Cambridge Folk Festival, music review: The evergreen festival where the Morrisons and Cashes are at home



First held in 1965 - five years before Glastonbury came along - the Cambridge Folk Festival is very much the greybeard of the summer music scene, and while it may not be the last word in innovation, for sheer class and integrity, it can't be beaten.

Endless reinvention of traditions is the name of the Cambridge game, and “Folk” doesn't begin to cover the full range of what's on offer at Cherry Hinton Hall - the Festival's sylvan setting on Cambridge's eastern outskirts - which in its 50th year extended to a top-of-the-bill performance last night by Van Morrison.

The great Ulster soul and bluesman - at 68, active for even longer than the Festival itself - was in tremendous voice,   embellishing his performance with sax solos that tingled spines throughout the main-stage arena.

In trademark fedora and dark glasses, he'd equipped himself with a backing band whose playing was magnificently assured, The Van Morrison groove was very much intact, never more so than in gorgeously relaxed renditions of crowd favourites “Moondance” and “Brown Eyed Girl”.

More than a hundred acts featured over four days, with Kate Rusby, Seth Lakeman, Martin Carthy and Richard Thompson standard-bearing for England, and Eddi Reader, the Peatbog Faeries and The High Kings providing the vigorous Celtic flavours without which no Cambridge would be complete.

But Cambridge could never be accused of insularity, and the main stage on Saturday night featured two outstanding US visitors in the satirist supreme Loudon Wainwright III and one of the greats of country music in Roseanne Cash.

Cambridge was looking back and so were both these performers.
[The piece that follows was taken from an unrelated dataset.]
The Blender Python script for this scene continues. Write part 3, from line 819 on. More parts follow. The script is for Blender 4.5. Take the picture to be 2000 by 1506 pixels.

They each had family in mind. Cash - oldest daughter of Johnny - invoked the spirit of a Civil War-era ancestor in one William Cash in an immaculate set that moved seamlessly from country to blues. It contained a spine-tingling moment in her rendition of that most heart-rending of country classics “Long Black Veil”, with its Hardyesque portrayal of love, loyalty and betrayal.

Loudon Wainwright III has no peer as a chonicler of family life in all its joys and sorrows. We've heard a lot about his relationships with his musician offspring Rufus and Martha, but here he introduced us to a new character in his late father Loudon Wainwright Jnr - a newspaper columnist whose work his son read from. A piece about the death of the family's pet dog was hugely touching and beautifully performed (entirely from memory).

In the meantime the caustic and brilliantly funny “The Morgue” - addressed to a dead ex - was taken from Wainwright's latest album and showed that his songwriting skills are as sharp as ever. That was also a virtue vividly displayed by the Canadian singer-songwriter Lindi Ortega. With her flowing black tresses, red lipstick, and a dress decorated with images of human skulls, Ortega looked like a character out of a David Lynch movie. Her laconic wit and tales of late-night lonesomeness hit the mark every time. And she got a wonderfully rich sound out of her electric acoustic guitar.

Accumulated wisdom was everywhere you looked at Cambridge. That’s its real genre.